Wednesday, August 4, 2010

Not the Change I Had in Mind

I am still not over the sadness and anger I feel over what happened to my colleague, Joyce Irvine.

Even though I have never met her, I call Ms. Irvine my colleague because of the way her work as principal of Wheeler Elementary School in Burlington, Vermont, has been described. As reported in the New York Times parents are grateful for her leadership, she knows all her students, she has begun innovative programs, her teachers and her superintendent give her high marks, even her U.S. Senator praises her work.

And she has been fired.

Yep, call it what you want (she has been transferred to a district administrative spot) but she has been fired because the children in her school, overwhelmingly poor and immigrant, did not get the test scores the federal government says they should have. And given the choices the district faces—pass up on federal stimulus money or take on one of the federally mandated ‘school turn around’ strategies—Joyce Irvine was removed from her job.

Recently, apparently feeling the sting of repeated criticisms of his administration’s education policies, President Obama said that part of the resistance to his Race to the Top initiative (which led to Ms. Irvine’s firing) “reflects a general resistance to change.”

Guess again.

What it reflects, in the case of many dedicated educators, is a resistance to change that does not have any basis in reality.

Many of us have been involved in the front lines of change in our schools since the time that the President was an undergraduate at Columbia. While not counted among the so-called education reformers today, these leaders such as the late Ted Sizer, Linda Darling-Hammond, James Comer, Gerry House, John Goodlad, Robert Moses, Deborah Meier, and others have demonstrated how to change schools so that all of our children can have more equitable educational opportunities and outcomes. There are lessons to be learned here, but they do not include firing principals who choose to work with those students whose test scores will never reflect the mandates of Washington.

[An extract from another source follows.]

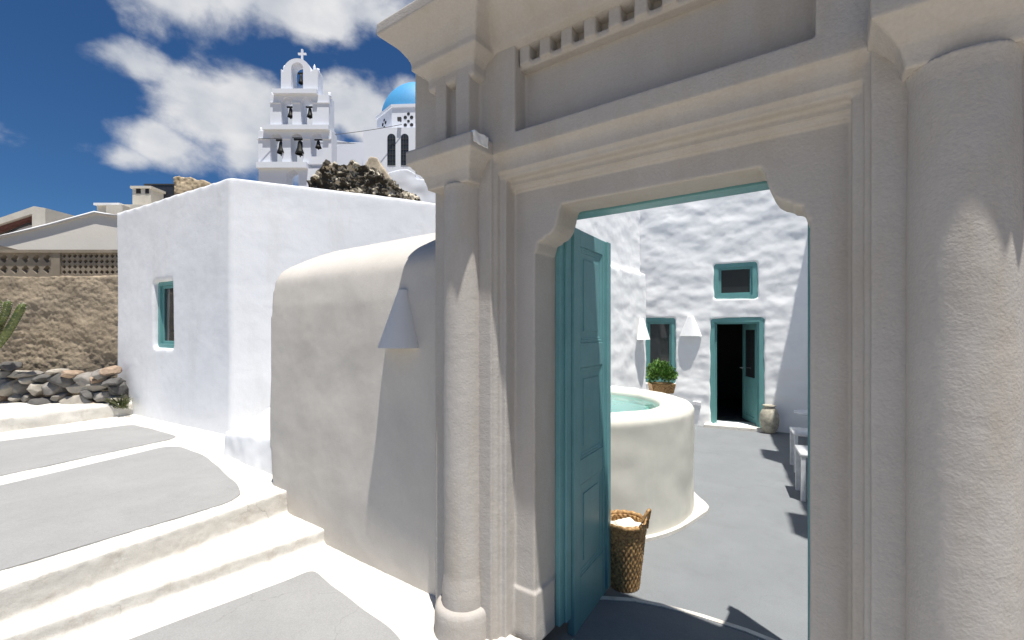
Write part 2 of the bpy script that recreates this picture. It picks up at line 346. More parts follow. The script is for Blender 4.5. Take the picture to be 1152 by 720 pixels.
# ------------------------------------------------------------------ street: two steps rising to the left
Z0, Z1, Z2 = .17, .28, .47
n2a, n2b = on_z(322, 552, Z2), on_z(0, 662, Z2)
n1a, n1b = on_z(354, 599, Z1), on_z(40, 705, Z1)
def line_x(a, b, y): return a.x+(b.x-a.x)*(y-a.y)/(b.y-a.y)
Y_IN, Y_OUT = 2.3, -2.6
bm = B()
prism(bm, [(line_x(n2a, n2b, Y_IN), Y_IN), (line_x(n2a, n2b, Y_OUT), Y_OUT), (-11.5, Y_OUT), (-11.5, 3.2), (-3.75, 3.2), (-3.75, Y_IN)], -.3, Z2)
prism(bm, [(line_x(n1a, n1b, Y_IN), Y_IN), (line_x(n1a, n1b, Y_OUT), Y_OUT), (-5.2, Y_OUT), (-5.2, Y_IN)], -.3, Z1)
prism(bm, [(1.3, 1.98), (1.3, Y_OUT), (-4.2, Y_OUT), (-4.2, 2.3), (-1.6, 2.3), (-1.6, 1.98)], -.3, Z0)
steps = melt('street_steps', bm, .016, M['white_ground'], smooth=1, disp=[(.003, 4, 1.3), (.0025, 13, 4.2), (.003, 34, 8.1)])
struct(steps)
# painted fillets: the limewash curves up where the street meets the walls
def round_poly(pts, r=.12, n=5):
    out_ = []; k = len(pts); P = [Vector(p[:2]) for p in pts]
    for i in range(k):
        a, b, c = P[i-1], P[i], P[(i+1) % k]
        rr = min(r, (a-b).length*.45, (c-b).length*.45)
        s, e = b+(a-b).normalized()*rr, b+(c-b).normalized()*rr
        for j in range(n+1):
            t = j/n; out_.append(s*(1-t)**2+b*2*t*(1-t)+e*t*t)
    return out_
def wobble(pts, amp=.012, step=.06):
    out_ = []
    for i in range(len(pts)):
        a, b = pts[i], pts[(i+1) % len(pts)]; m_ = max(1, int((b-a).length/step))
        for j in range(m_):
            p = a.lerp(b, j/m_); q = Vector((p.x*4, p.y*4, 1.7))
            out_.append(Vector((p.x+amp*mnoise.noise(q), p.y+amp*mnoise.noise(q+Vector((9, 3, 1))))))
    return out_
def slab(name, pts, z, m, lift=.007, r=.12):
    bm = B(); w = wobble(round_poly(pts, r))
    prism(bm, [(p.x, p.y) for p in w], z-.03, z+lift)
    return struct(obj(name, bm, m))
A_ = [on_z(*p, Z0) for p in ((352, 641), (384, 668), (433, 703), (470, 740))]
A_ += [Vector((-.6, -1.5, Z0)), Vector((-.9, -2.4, Z0))]
e1 = on_z(153, 718, Z0); e0 = on_z(338, 648, Z0); dd = (e1-e0).normalized(); A_ += [e0+dd*4.0, e0+dd*.08]
slab('street_paving', A_, Z0, M['cement'])
# a second painted slab of the lane, in front of the gate's right half
B_ = [on_z(*p, Z2) for p in ((203, 503), (232, 514), (267, 546), (270, 557), (257, 566), (100, 613), (20, 637))]
bx = on_z(20, 637, Z2); bd = (bx-on_z(257, 566, Z2)).normalized()
tl0, tl1 = on_z(185, 503, Z2), on_z(0, 547, Z2); td = (tl1-tl0).normalized()
B_ += [bx+bd*1.9, tl0+td*4.1, tl0]
slab('street_paving', B_, Z2, M['cement'])
c0, c1 = on_z(190, 495, Z2), on_z(0, 536, Z2); cd = (c1-c0).normalized()
k0, k1 = on_z(149, 478, Z2), on_z(0, 497, Z2); kd = (k1-k0).normalized()
slab('street_paving', [on_z(199, 491.5, Z2), c0, c0+cd*4.6, k0+kd*4.9, k0, on_z(175, 484, Z2)], Z2, M['cement'])

# ------------------------------------------------------------------ the gateway
K = .932
XF = Matrix.Translation((0, 0, CAM_H)) @ Matrix.Scale(K, 4)      # portal drawing -> metres
XM = -.745
gate = thing('gateway', 'tall stuccoed stone gateway with round half columns, moulded capitals and an open teal door', 'gateway', (XM*K, 2.1*K, Z0))
def both(f):
    f(lambda x: x, 1); f(lambda x: 2*XM-x, -1)
bm = B()
GB = -1.78                                    # foot of the gate in drawing units
def side(mx, s):
    def bx_(x0, x1, *r): a, b = sorted((mx(x0), mx(x1))); box(bm, a, b, *r)
    bx_(-2.02, -1.58, 2.00, 2.50, GB, 1.05)              # backing pier behind the column
    bx_(-1.62, -1.562, 2.03, 2.49, GB, 1.02)             # narrow fillets stepping in
    bx_(-1.62, -1.528, 2.065, 2.48, GB, .90)
    bx_(-1.60, -1.395, 2.16, 2.38, GB, .80); bx_(-1.60, -1.395 if s > 0 else -1.40, 2.37, 2.5, GB, 1.0)              # jamb
    bx_(-1.529, -1.381, 2.146, 2.37, GB, -1.482)         # jamb plinth
    bx_(-2.20, -1.58, 2.00, 2.50, 1.0, 1.8)              # attic behind the pilaster
    bx_(-1.92, -1.66, 1.955, 2.1, 1.0, 1.6)              # pilaster with a groove
    bx_(-1.92, -1.835, 1.90, 2.1, 1.0, 1.6); bx_(-1.76, -1.66, 1.90, 2.1, 1.0, 1.6)
    bx_(-1.60, -1.42, 2.00, 2.5, 1.0, 1.8)               # frame of the recessed panel
    # corbelled corner of the opening
    prof = [(-1.40, .44), (-1.385, .45), (-1.374, .485), (-1.372, .50), (-1.338, .508), (-1.330, .520), (-1.300, .530), (-1.275, .55), (-1.257, .58), (-1.245, .62), (-1.236, .66), (-1.2225, .69), (-1.2225, .74), (-1.40, .74)]
    prism(bm, [(mx(x), z) for x, z in prof], 2.16, 2.38, 'y')
both(side)
box(bm, -1.60, .11, 2.16, 2.38, .687, .92)
box(bm, -1.56, .07, 2.115, 2.40, .825, .95); box(bm, -1.56, .07, 2.135, 2.40, .805, .95)
prism(bm, [(2.075, .858), (2.06, .862), (2.055, .884), (2.04, .887), (2.04, .905), (2.037, .93), (2.030, .951), (2.020, .966), (2.018, .976), (2.0, .979), (2.0, 1.03), (2.5, 1.03), (2.5, .858)], -1.60, .11, 'x')
box(bm, -1.60, .11, 2.00, 2.5, 1.015, 1.075)
box(bm, -1.60, .11, 2.11, 2.5, 1.0, 1.8)
box(bm, -1.60, .11, 2.38, 2.5, .72, 1.1)
wall = melt('wall', bm, .0075, M['portal'], gate, smooth=2, disp=[(.0018, 4, 2.2), (.0008, 16, 6.1), (.0004, 50, 1.1)], xf=XF)
# centre cornice: a cove over the recess, plus the stepped crown above
bm = B()
prism(bm, [(2.02, 1.53), (1.985, 1.545), (1.95, 1.60), (1.89, 1.65), (1.835, 1.69), (1.81, 1.713), (1.80, 1.72), (1.80, 1.785), (1.82, 1.79), (2.0, 1.86), (2.5, 1.86), (2.5, 1.53)], -1.72, .23, 'x')
def cornice(mx, s):
    path = [(-1.95, 2.5), (-1.95, 1.93), (-1.655, 1.93), (-1.655, 2.1)]
    path = [(mx(x), y) for x, y in path]
    if s < 0: path = path[::-1]
    prof = [(-.12, 1.40), (.0, 1.40), (.022, 1.41), (.03, 1.425), (.03, 1.47), (.045, 1.50), (.085, 1.52), (.10, 1.53), (.10, 1.565), (.115, 1.60), (.15, 1.65), (.195, 1.69), (.225, 1.713), (.24, 1.72), (.24, 1.785), (.215, 1.792), (.0, 1.85), (-.12, 1.86)]
    sweep(bm, path, prof)
both(cornice)
box(bm, -2.0, .51, 2.02, 2.60, 1.8, 1.95)
prism(bm, [(-1.85, 1.94), (.36, 1.94), (.25, 2.2), (-.1, 2.45), (-1.39, 2.45), (-1.74, 2.2)], 2.08, 2.62, 'y')
melt('cornice', bm, .0085, M['portal'], gate, smooth=2, disp=[(.002, 4, 5.2), (.0008, 16, 3.1)], xf=XF)
# dentil course inside the recess
bm = B()
box(bm, -1.43, -.06, 2.050, 2.14, 1.425, 1.460)
box(bm, -1.43, -.06, 2.115, 2.14, 1.45, 1.56)
x = -1.475
step = (1.315-.672)/5
for i in range(-1, 12):
    g0 = -1.315+step*i            # centre of a gap
    a, b = g0+.033, g0+step-.033
    a, b = max(a, -1.43), min(b, -.06)
    if b-a > .01: box(bm, a, b, 2.030, 2.14, 1.44, 1.56)
melt('dentil_course', bm, .0065, M['portal'], gate, smooth=2, disp=[(.002, 14, 3)], xf=XF)
# columns and capitals
def colcap(mx, s):
    cx = mx(-1.785); bm = B(); rr = .117 if s > 0 else .134
    if s < 0: cx = .314
    lathe(bm, [(.001, GB), (rr+.012, GB), (rr+.010, -1.5), (rr, -1.40), (rr, .2), (rr-.006, .78), (rr-.002, .82), (rr+.006, .84), (.001, .845)], 48, (cx, 2.0, 0))
    col = melt('column', bm, .0085, M['portal'], gate, smooth=2, disp=[(.002, 4, 7.2), (.0008, 20, 3.1), (.0004, 55, 3)], xf=XF)
    bm = B()
    lathe(bm, [(.001, GB-.03), (.166, GB-.03), (.170, GB), (.170, -1.63), (.166, -1.595), (.152, -1.575), (.12, -1.57), (.001, -1.57)], 48, (cx, 2.0, 0))
    melt('base', bm, .0085, M['portal'], col, smooth=2, disp=[(.002, 8, 1.2), (.001, 24, 3)], xf=XF)
    bm = B()
    path = [(-1.985, 2.3), (-1.985, 1.90), (-1.66, 1.90), (-1.66, 2.12)]
    path = [(mx(x_), y_) for x_, y_ in path]
    if s < 0: path = path[::-1]
    prof = [(-.12, .83), (.0, .83), (.004, .86), (.018, .90), (.045, .935), (.068, .958), (.074, .968), (.09, .973), (.09, 1.05), (.08, 1.056), (0, 1.068), (-.12, 1.07)]
    sweep(bm, path, prof)
    melt('capital', bm, .0075, M['portal'], col, smooth=2, disp=[(.002, 7, 2.9), (.001, 20, 3)], xf=XF)
both(colcap)
bm = B(); box(bm, -1.64, -1.566, 1.835, 1.96, 1.0, 1.064)  # small white block on the right corner of the left capital
melt('white_corner', bm, .006, M['white'], gate, smooth=2, disp=[(.006, 30, 2)], xf=XF)
# door frame and the two leaves
bm = B()
box(bm, -1.393, -1.36, 2.385, 2.50, GB, .70); box(bm, -.112, -.097, 2.385, 2.50, GB, .70); box(bm, -1.36, -.112, 2.385, 2.50, .678, .70)
box(bm, -1.36, -1.345, 2.44, 2.50, GB, .678)
bmesh.ops.transform(bm, matrix=XF, verts=bm.verts)
obj('door_frame', bm, M['teal'], gate, bevel=.002, seg=1)
def leaf(hx, ang, flip):
    """built shut along +X from the hinge, outside face at y=0"""
    W_, T_, ZB, ZT = .605, .045, -1.9, .645
    bm = B(); st = .10
    rails = [(ZB, -1.58), (-.99, -.83), (-.24, -.08), (.54, ZT)]
    box(bm, 0, st, 0, T_, ZB, ZT); box(bm, W_-st, W_, 0, T_, ZB, ZT)
    for a, b in rails: box(bm, st, W_-st, .002, T_-.002, a, b)
    for (a, b) in zip(rails, rails[1:]):
        z0, z1 = a[1], b[0]; x0, x1 = st, W_-st
        box(bm, x0, x1, .014, T_-.014, z0, z1)                       # sunk panel
        for (d0, y_) in ((.018, .006), (.036, .010)):                 # moulding round the panel
            box(bm, x0, x0+d0, y_, T_-y_, z0, z1); box(bm, x1-d0, x1, y_, T_-y_, z0, z1)
            box(bm, x0+d0, x1-d0, y_, T_-y_, z0, z0+d0); box(bm, x0+d0, x1-d0, y_, T_-y_, z1-d0, z1)
        vs = box(bm, x0+.075, x1-.075, .008, T_-.008, z0+.075, z1-.075)
    box(bm, W_-.055, W_+.012, -.018, .004, ZB+.03, ZT-.004)           # closing batten
    m4 = Matrix.Translation((hx, 2.52, 0)) @ Matrix.Rotation(ang, 4, 'Z') @ (Matrix.Scale(-1, 4, (1, 0, 0)) if flip else Matrix())
    bmesh.ops.transform(bm, matrix=XF @ m4, verts=bm.verts)
    lf = obj('door_leaf', bm, M['teal'], gate, bevel=.003, seg=1)
    return lf
leaf(-1.335, R(94), False); leaf(-.108, R(-92.5), True)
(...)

As noted, some of the critiques of the current administration’s agenda seem to be getting through. At a recent speech Secretary Duncan admitted that the current ways we measure student progress are wrong and that the criticism of teacher’s unions and blanket praise of all things ‘charter’ are not useful or factual.

Perhaps this is in response to the recent critiques put forth by a network of civil rights groups. And maybe the Secretary will look at the alternatives to his current ‘turn around’ strategy found in the recent report put out by Communities for Excellent Public Schools.

But this comes too late for Joyce Irvine. As I have pointed out many times before, current federal policy has created at the local level all the wrong incentives. When rewarded or punished solely on test scores schools are encouraged to push out or not take students who will not score well, narrow the curriculum to basic skills, cut out enrichment and engagement activities, and narrow teaching to rote memorization drills. Joyce Irvine would not do any of that, and she is paying the price for it.

Federal policy works by creating incentives for particular actions. Funds are dangled before states or other entities if they will do what the feds want. We know this strategy can work—it desegregated schools and has opened up educational opportunities for groups of students excluded from public education. The problem with the current set of incentives is that they have things backwards. Rather than reward principals like Irvine for taking on students who are the least likely to do well on standardized tests, it punishes her for the work we all want to have done. Meanwhile, schools that work with the easiest to teach—through district boundaries or admission policies in some charter or similar schools that skim off the most motivated students and parents—get all the praise and rewards.

Over the next few weeks school will reopen, ushering in a school year in which ESEA may be reauthorized. Congress should heed what happened to Joyce Irvine and her school when they finally get around to overhauling NCLB. The Forum has, as have many front-line educational groups, issued our recommendations for change. But above all when Congress acts they should remember the physician’s admonition—first, do no harm.

1 comment:

  1. George Wood,

    There are many reasons for happenings such as this, not all good, not all bad. I am sure this doesn't happen in your school, but politics plays a big role in who gets moved up, down our boosted downtown. I enjoyed my life of almost thirty years in the school system and when it was time to move over, move down or move out. I retired. There were many cutbacks and money was tight, classes were overloaded, and a lot of new people were added to the staff at half the pay of some of us old timers and as new positions were created for friends of the family who lost jobs elsewhere, the older and more expensive positions were phased out.

    Politics are sometimes a good thing. Schools were first established not by the government, but by families and it is true that local people should have the major say in how they want their children educated. Big brother is not a very good parent when it comes right down to it, no matter how big his pockets are.

    I was also criticized for not sending my fourth child to public school, but I felt since I was not powerful enough to make the necessary changes needed for my daughter to get the education she deserved, I would do it myself. She graduated number one from home school, but then there was only one student in class. However, that did not hold her back from getting offers from colleges because of her outstanding SAT and ACT scores and her first day of formal schooling was her first day of college. She also graduated at the end of four years, number one in that class too.

    But, I hope you can do something better than trying to test our students into success. I wish you success. Our students deserve it.

    I would like to add one thing for certain. I did not decide to home school my daughter because of any lack of dedication by teachers. Ninety five percent of our teachers never get the money or credit they deserve.

    Teachers lead the way, not the system.